Focus on BEV: Self-calibrated Cycle View Transformation for Monocular Birds-Eye-View Segmentation

TL;DR

A novel FocusBEV framework consisting of a self-calibrated cross view transformation module to suppress the BEV-agnostic image areas and focus on the BEV-relevant areas in the view transformation stage, and a plug-and-play ego-motion-based temporal fusion module to exploit the spatiotemporal structure consistency in BEV space with a memory bank.

Abstract

Birds-Eye-View (BEV) segmentation aims to establish a spatial mapping from the perspective view to the top view and estimate the semantic maps from monocular images. Recent studies have encountered difficulties in view transformation due to the disruption of BEV-agnostic features in image space. To tackle this issue, we propose a novel FocusBEV framework consisting of $(i)$ a self-calibrated cross view transformation module to suppress the BEV-agnostic image areas and focus on the BEV-relevant areas in the view transformation stage, $(ii)$ a plug-and-play ego-motion-based temporal fusion module to exploit the spatiotemporal structure consistency in BEV space with a memory bank, and $(iii)$ an occupancy-agnostic IoU loss to mitigate both semantic and positional uncertainties.

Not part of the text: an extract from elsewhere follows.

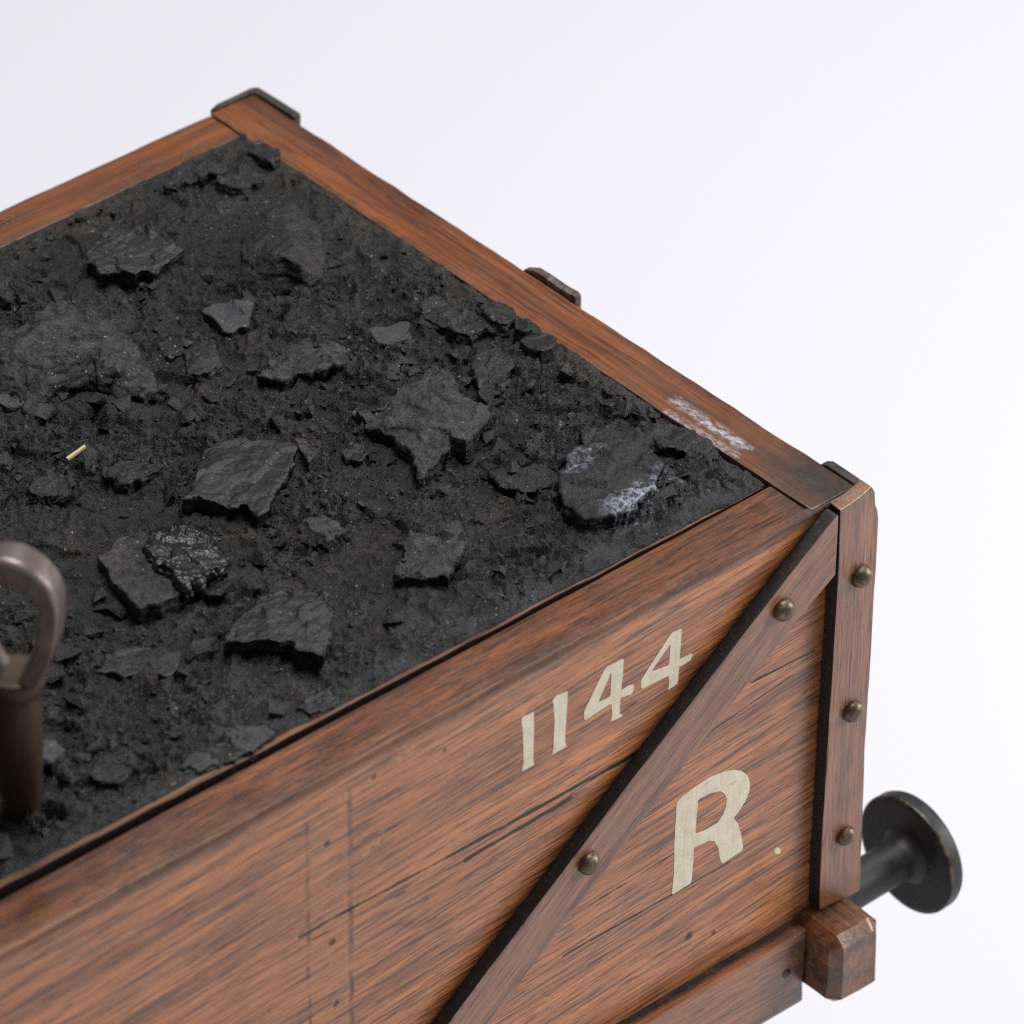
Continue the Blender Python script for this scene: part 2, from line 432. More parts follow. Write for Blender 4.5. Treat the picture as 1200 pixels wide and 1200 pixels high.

Experimental evidence demonstrates that our approach achieves new state-of-the-art on two popular benchmarks,\ie, 29.2\% mIoU on nuScenes and 35.2\% mIoU on Argoverse.

Figures (5)

• Figure 1: Motivation of the proposed self-calibrated cycle view transformation. (a) Initial PV-BEV transformation is disrupted by BEV-agnostic areas ( e.g., sky and buildings), whereas (b) the cycle view transformation could suppress these BEV-agnostic areas and concentrate on BEV-relevant areas in a self-calibrated manner.
• Figure 2: The overall pipeline of our proposed FocusBEV framework. The backbone and FPN extract PV features. The cycle view transformation then transforms the spatial features of PV space to the BEV space using cyclical mapping. The BEV temporal fusion aligns the history BEV features and aggregates them spatiotemporally with the current frame. The top-down network upsamples BEV features to predict a semantic occupancy map.
• Figure 3: Our proposed self-calibrated cycle view transformation module consists of two stages: the PV-BEV transformation and the cycle view transformation.
• Figure 4: Our proposed ego-motion-based temporal fusion module. The history BEV features are aligned with the reference frame using ego-motion. These features are then stacked and aggregated to enhance the spatiotemporal contextual information of the reference frame.
• Figure 5: Qualiative results on the nuScenes dataset.